The company has established a valuation allowance against its gross deferred tax assets sufficient to bring its net deferred tax assets to zero due to the uncertainty surrounding the realization of such assets. Management has determined it is more likely than not that the net deferred tax assets are not realizable due to the Company’s historical loss position. The valuation allowance for the year ended December 31, 2019 increased by $9,228,503 due to the additional operating losses incurred for the year ended December 31, 2019 and adjustments made to prior year opening balances.

 

 

As of December 31, 2019, the prior three tax years remain open for examination by the federal or state regulatory agencies for purposes of an audit for tax purposes.

 

Pursuant to the Internal Revenue Code of 1986, as amended (“IRC”), §382, the Company’s ability to use its net operating loss carry forwards to offset future taxable income is limited if the Company experiences a cumulative change in ownership of more than 50% within a three-year period.

 

 

As of December 31, 2019, the Company is in arrears on certain US and Canadian tax filings and the amounts presented above are based on estimates. The actual losses available could differ from these estimates. In addition, the Company could be subject to penalties for these unfiled tax returns.

 

As of December 31, 2019 and 2018, the Company has accrued $250,000 in penalties and interest attributable to delinquent tax returns. Management believes the Company has adequately provided for any ultimate amounts that are likely to result from audits of these returns once filed; however, final assessments, if any, could be significantly different than the amounts recorded in the financial statements.

 

The Company operates in foreign jurisdictions and is subject to audit by taxing authorities. These audits may result in the assessment of amounts different than the amounts recorded in the consolidated financial statements. The Company liaises with the relevant authorities in these jurisdictions in regard to its income tax and other returns.
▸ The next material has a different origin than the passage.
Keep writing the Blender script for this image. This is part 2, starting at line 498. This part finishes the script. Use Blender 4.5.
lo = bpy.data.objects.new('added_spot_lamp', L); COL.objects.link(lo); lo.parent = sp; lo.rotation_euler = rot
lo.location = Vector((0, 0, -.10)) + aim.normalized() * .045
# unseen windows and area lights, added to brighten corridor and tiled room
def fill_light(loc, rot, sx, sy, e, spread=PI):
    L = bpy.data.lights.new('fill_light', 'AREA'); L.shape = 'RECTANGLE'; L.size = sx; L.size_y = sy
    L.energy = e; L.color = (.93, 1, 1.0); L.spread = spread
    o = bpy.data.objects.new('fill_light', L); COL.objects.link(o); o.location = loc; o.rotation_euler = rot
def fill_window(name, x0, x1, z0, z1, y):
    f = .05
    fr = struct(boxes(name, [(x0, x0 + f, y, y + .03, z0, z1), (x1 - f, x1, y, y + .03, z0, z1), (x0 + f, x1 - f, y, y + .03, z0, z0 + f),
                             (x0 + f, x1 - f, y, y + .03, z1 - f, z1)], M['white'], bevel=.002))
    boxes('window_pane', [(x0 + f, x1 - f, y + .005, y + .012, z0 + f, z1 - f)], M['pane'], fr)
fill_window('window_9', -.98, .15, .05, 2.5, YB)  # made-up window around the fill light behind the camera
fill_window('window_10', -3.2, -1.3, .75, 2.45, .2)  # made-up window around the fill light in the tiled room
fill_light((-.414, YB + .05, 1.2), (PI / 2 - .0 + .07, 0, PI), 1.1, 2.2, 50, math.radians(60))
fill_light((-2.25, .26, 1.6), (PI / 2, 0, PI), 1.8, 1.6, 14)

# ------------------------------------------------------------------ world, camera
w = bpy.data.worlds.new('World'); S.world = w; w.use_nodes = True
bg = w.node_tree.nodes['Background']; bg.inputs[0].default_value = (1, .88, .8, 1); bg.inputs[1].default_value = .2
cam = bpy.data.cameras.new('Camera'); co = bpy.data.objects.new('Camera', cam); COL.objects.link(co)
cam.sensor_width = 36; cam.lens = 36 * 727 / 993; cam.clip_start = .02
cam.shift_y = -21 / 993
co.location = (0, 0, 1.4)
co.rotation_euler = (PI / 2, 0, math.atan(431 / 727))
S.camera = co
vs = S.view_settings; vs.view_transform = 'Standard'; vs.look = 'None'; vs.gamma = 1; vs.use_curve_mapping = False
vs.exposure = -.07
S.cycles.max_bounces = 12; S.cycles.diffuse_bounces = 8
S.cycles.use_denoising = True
Management believes the Company has adequately provided for any taxes, penalties and interest that may fall due.

 

The Tax Cuts and Jobs Act (the “Act”) was signed into law on December 22, 2017 and significantly changes tax law in the United States by, among other items, reducing the federal corporate income tax rate from a maximum of 35% to 21% (effective January 1, 2018). The Act embraces a territorial system for the taxation of future foreign earnings and modifies certain business deductions by, among other changes, repealing the domestic production activities deduction, further limiting the deductibility of certain executive compensation and increasing the limitation on the deductibility of certain meals and entertainment expenses. On the other hand, the Act permits 100% bonus depreciation on assets placed in service through 2022 (with a phase-out period through 2026). The full effects of these changes will be reflected for the first time in the determination of income tax expense for the year ending December 31, 2018. The Company determined that it had no liability as of December 31, 2018 for the one-time transition tax on deemed repatriated earnings of foreign subsidiaries imposed by the Act.